Neither does Ellroy. Now happily married, he is an example of someone who worked all his internal demons out constructively.
Though also literary non-fiction about permanent loss, Andrew O’Hagan’s “The Missing” couldn’t be more different from Ellroy’s book. Set beneath the perennially gray skies and brick working-class sameness of England and Glasgow, it is an investigation into the people known as missing persons. Unlike Ellroy, our lad of 28 never really explains why he feels so personally compelled toward his subject, except that disappearance hovered over his own childhood in a modernistic new town outside Glasgow and swallowed up a 3-year-old child there. O’Hagan’s search is more widespread than Ellroy’s; his soul is troubled by the precariousness of normality. “It is a matter of community,” he writes. “The missing are every community’s unknowable shadow; their plight can speak to us of modern indecency and horror.”
In 1994, “the Metropolitan Police Missing Persons Bureau was notified of 23,528 missing persons (and) these are just the reported ones, the missed,” O’Hagan writes in this narrative of thought rather than plot, this unhurried fugue through which the reader follows O’Hagan to the sites of disappearances, to police stations and to shelters where disconnected, runaway teenagers live.
O’Hagan is continually struck by the way the missing stay stuck in time, at the moment they disappeared; they never grow up, though their families go on without them. “Where the missing person is being missed, it is usually the case that someone visible, someone back home, will be going through a sort of hell, a misery of endless doubt and speculation.
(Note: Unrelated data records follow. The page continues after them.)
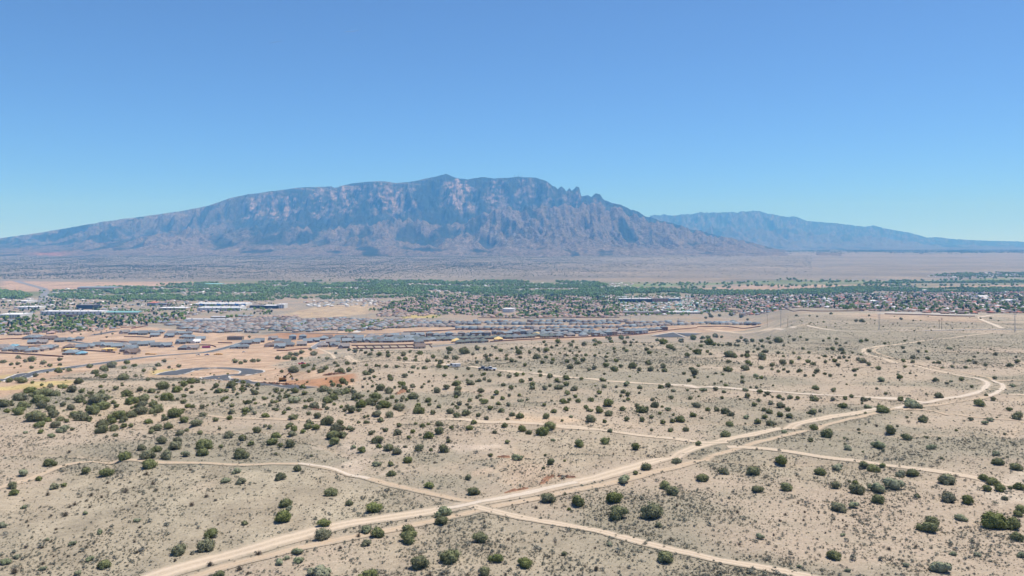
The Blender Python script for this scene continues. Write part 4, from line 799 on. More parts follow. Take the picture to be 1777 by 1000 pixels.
# the many smaller ones: one mass
P = [(r[4], r[5]) for r in rest]; S = [r[6] for r in rest]
den = [((150, 700), (150, 45), 70, 2.2), ((640, 670), (140, 40), 70, 2.2), ((450, 690), (120, 30), 60, 2.2), ((0, 700), (130, 60), 40, 3.0), ((330, 690), (160, 50), 60, 2.6), ((620, 690), (150, 45), 50, 2.6), ((1000, 690), (200, 45), 60, 2.0), ((1350, 660), (250, 50), 60, 2.0), ((1000, 610), (200, 22), 30, 2.6), ((1300, 600), (140, 14), 26, 3.0), ((150, 640), (150, 20), 20, 3.0), ((1500, 760), (280, 50), 40, 1.3), ((1400, 560), (200, 9), 40, 3.0), ((1640, 560), (140, 10), 24, 3.0), ((160, 578), (40, 6), 16, 6.0), ((1600, 600), (170, 20), 30, 2.0)]
for (cx, cy), (sx, sy), n, ws in den:
    for _ in range(n):
        px, py = random.gauss(cx, sx * 0.6), random.gauss(cy, sy * 0.6)
        if not -30 < px < 1810: continue
        x, y = unproj(px, py)
        if any(np.min(np.hypot(L[::4, 0] - x, L[::4, 1] - y)) < w_ * 0.7 + 2 for L, w_ in ROADS): continue
        P.append((x, y)); S.append(ws * random.uniform(0.6, 1.3))
P = np.array(P); S = np.array(S)
scatter('small_junipers', JUNLO, np.c_[P, gz(P[:, 0], P[:, 1]) - 0.05], np.stack([S, S, S * 0.95], 1))

# grass tufts and sage: a mass nobody could count
n = 430000
y = np.exp(rng.uniform(math.log(125), math.log(820), n) * 1.0); u = rng.uniform(-0.78, 0.78, n); x = u * y
dens = 0.30 + 0.9 * sstep(-0.15, 0.35, fbm(x / 38 + 0.2 * fbm(x / 9, y / 9, 5, 2), y / 34, 64, 4)) + 0.5 * sstep(0.0, 0.4, fbm(x / 12, y / 12, 65, 3))
vg = samp(GCOL, x, y)[..., 3]; keep = rng.uniform(0, 1.7, n) < dens * np.clip(vg * 1.5, 0.12, 1)
lim = np.ones(n, bool)
for L, w_ in ROADS:
    Ls = L[::3]
    if Ls[:, 1].min() > 850: continue
    cand = np.where(keep & lim & (y > Ls[:, 1].min() - 12) & (y < Ls[:, 1].max() + 12) & (x > Ls[:, 0].min() - 12) & (x < Ls[:, 0].max() + 12))[0]
    for c0 in range(0, len(cand), 4000):
        ci = cand[c0:c0 + 4000]; d = np.hypot(x[ci, None] - Ls[None, :, 0], y[ci, None] - Ls[None, :, 1]).min(1)
        lim[ci] &= d > w_ * 0.5 * rng.uniform(0.75, 1.1, len(ci)) + 0.1
keep &= lim; x, y = x[keep], y[keep]; n = len(x)
z = gz(x, y) - 0.02; s = 0.42 * np.exp(rng.normal(0, 0.45, n)); s = np.clip(s, 0.15, 1.6)
kind = rng.choice(3, n, p=[0.68, 0.24, 0.08])
for q, (nm, ms, f) in enumerate((('grass_tufts', TUF, 1.0), ('low_sage', SAGE, 1.15), ('dry_weeds', DTUF, 1.1))):
    i = kind == q; sc_ = s[i] * f; scatter(nm, ms, np.c_[x[i], y[i], z[i]], np.stack([sc_ * 1.25, sc_ * 1.25, sc_], 1))
# scrub of the farther mesa
n = 190000
y = np.exp(rng.uniform(math.log(480), math.log(1750), n)); u = rng.uniform(-0.75, 0.78, n); x = u * y; vg = samp(GCOL, x, y)[..., 3]
k = (rng.uniform(0, 1.0, n) < (0.35 + 0.65 * sstep(-0.3, 0.4, fbm(x / 70, y / 70, 66, 3))) * np.clip(vg * 1.3 - 0.25, 0.0, 1))
for L, w_ in ROADS:
    Ls = L[::4]; cand = np.where(k & (y > Ls[:, 1].min() - 12) & (y < Ls[:, 1].max() + 12) & (x > Ls[:, 0].min() - 12) & (x < Ls[:, 0].max() + 12))[0]
    for c0 in range(0, len(cand), 4000):
        ci = cand[c0:c0 + 4000]; d = np.hypot(x[ci, None] - Ls[None, :, 0], y[ci, None] - Ls[None, :, 1]).min(1); k[ci[d < w_ * 0.5 + 0.5]] = False
x, y = x[k], y[k]; s = np.clip(0.75 * np.exp(rng.normal(0, 0.4, len(x))), 0.3, 2.2)
scatter('distant_scrub', SAGE + TUF[:2], np.c_[x, y, gz(x, y) - 0.03], np.stack([s * 1.2, s * 1.2, s * 0.9], 1))
# far slope beyond the river: junipers as one mass
n = 13000
y = rng.uniform(11200, 19000, n); u = rng.uniform(0.27, 0.80, n); x = u * y; k = (fbm(x / 500, y / 1200, 83, 3) > -0.1) & (rng.uniform(0, 1, n) < sstep(0.26, 0.5, u) * sstep(11200, 13000, y)); x, y = x[k], y[k]; s = rng.uniform(9, 19, len(x))
scatter('far_city_trees', FARB, np.c_[x, y, gz(x, y) - 0.4], np.stack([s * 1.8, s * 1.5, s], 1))
n = 170000
y = rng.uniform(5300, 10600, n); u = rng.uniform(-0.74, 0.40, n); x = u * y
d = (0.38 + 0.6 * sstep(-0.3, 0.5, fbm(x / 900, y / 420, 81, 4))) * (0.2 + 0.8 * sstep(5700, 7600, y + 1500 * (-u))) * (1 - 0.8 * sstep(-0.12, 0.25, u))
k = rng.uniform(0, 1.1, n) < d; x, y = x[k], y[k]; s = rng.uniform(3.5, 7.5, len(x)); z = gz(x, y)
scatter('far_slope_junipers', FARB, np.c_[x, y, z - 0.4], np.stack([s * 1.3, s * 1.3, s], 1))

# ------------------------------------------------------------------ houses
def paint_attr(name, var=0.12, rough=0.8, spec=0.3):
    """colour of a joined mass comes from each face's own attribute"""
    m, t, b = newmat(name); at = nd(t, 'ShaderNodeAttribute'); at.attribute_name = 'col'
    pos = nd(t, 'ShaderNodeNewGeometry').outputs['Position']
    c = mix(t, 1.0, at.outputs['Color'], mapr(t, noise(t, 0.5, 3, 0.6, pos), 0.3, 0.7, 1 - var, 1 + var), 'MULTIPLY')
    t.links.new(c, b.inputs['Base Color']); b.inputs['Roughness'].default_value = rough; b.inputs['Specular IOR Level'].default_value = spec
    return m
M_mass = paint_attr('town_surfaces')
ROOFC = {'grey': (0.15, 0.17, 0.185), 'slate': (0.20, 0.24, 0.27), 'green': (0.115, 0.135, 0.125), 'brown': (0.17, 0.13, 0.11), 'tan': (0.30, 0.235, 0.20), 'pink': (0.38, 0.27, 0.23), 'ash': (0.235, 0.215, 0.205), 'white': (0.66, 0.66, 0.66), 'red': (0.42, 0.16, 0.10), 'teal': (0.20, 0.40, 0.40), 'cyan': (0.17, 0.33, 0.42), 'straw': (0.68, 0.50, 0.20), 'blue': (0.10, 0.26, 0.55), 'umber': (0.22, 0.15, 0.12)}
WALLC = {'tan': (0.36, 0.27, 0.19), 'sand': (0.46, 0.38, 0.29), 'umber': (0.20, 0.13, 0.10), 'white': (0.66, 0.65, 0.62), 'bluegrey': (0.20, 0.23, 0.26), 'olive': (0.27, 0.25, 0.19), 'wood': (0.60, 0.42, 0.19), 'adobe': (0.42, 0.25, 0.16), 'char': (0.05, 0.055, 0.06)}
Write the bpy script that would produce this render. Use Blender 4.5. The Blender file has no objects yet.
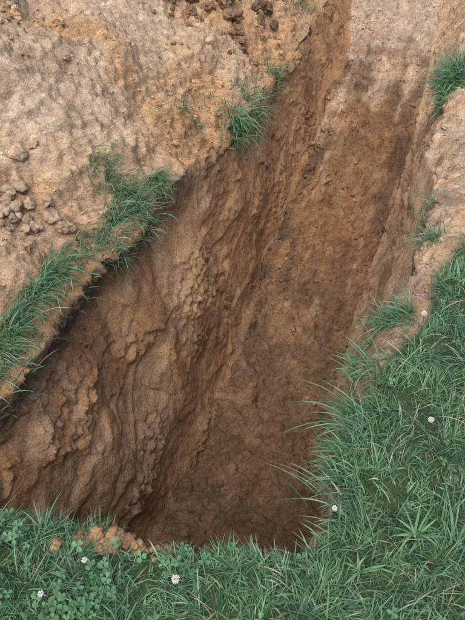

Mr. Bennett is one of these, one of the missers, whose life has been stalled and damaged by his son’s disappearance. I kept trying to talk to him about himself, about his life, but he quickly reverted back to the details and possibilities surrounding Billy’s case.” (A Chicagoan I know whose son had disappeared told me, 20 years later, that he could go maybe 15 minutes without thinking about it.)
Adults also disappear and never come back, forever lost in the gray, industrial landscape. Though the abduction and killing of Liverpool toddler James Bulger by two 10-year-olds in 1993 motivated O’Hagan to write “The Missing,” he ends the book with the stories of 12 young missing women murdered by a man named Frederick West, who buried their remains in and around the homes in which he had lived in Gloucester.
Ultimately, both Ellroy and O’Hagan suggest the psychological necessity of understanding the narratives we devise from the dead and the lost. And both men mourn their women as people.